Delegation has a strong connection to commoditisation and the hiring problem. Many software projects are significantly differentiated in their digital factories and project infrastructure even if they are not significantly differentiated in their digital product. There may be a market of developers who are familiar with some of a project's primitives but the market of developers who are familiar with concerns such as a particular project's software plan and how it has evolved over time, and why technology choices were made is much smaller, and in many circumstances it has a size of zero.
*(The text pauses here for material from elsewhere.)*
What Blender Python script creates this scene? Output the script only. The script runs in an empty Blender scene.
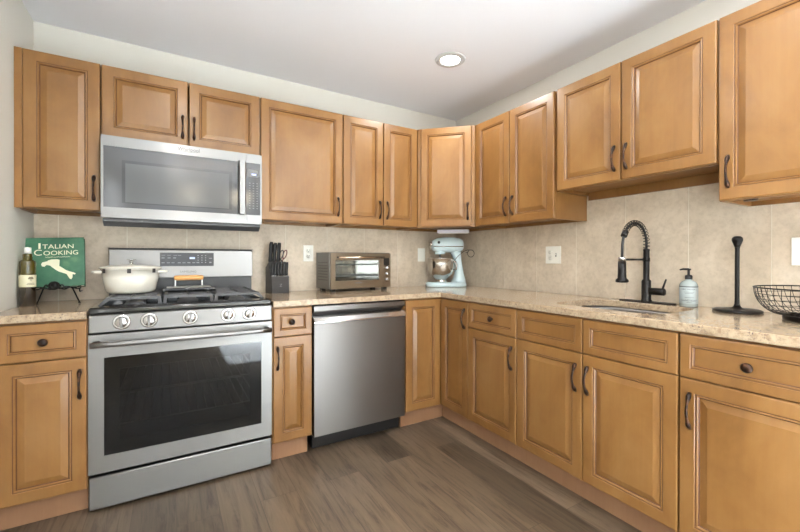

When developers leave a project (or a project leaves them as can happen in outsourcing) there is more often than not a permanent and irrecoverable destruction of value. This is because the production of code involves a broad integration of concerns (see the potential about code for more) that are unlikely to be resolved in an identical manner between any two developers with identical knowledge and experience, let alone two developers with significant differences in knowledge and experience. In practice, this has a very significant influence on the formation of future versions of software plans. This can be the case even when there is a “house style”, and strong adherence to solving particular problems of code in a standardised way.
This is not to say that new developers cannot add value. It is more the case that digital systems are complex and multifaceted, difficult to concretely observe and dynamic, as are the foundations that they are built on, and knowledge of their histories expedites delivery in significant if not tangible ways.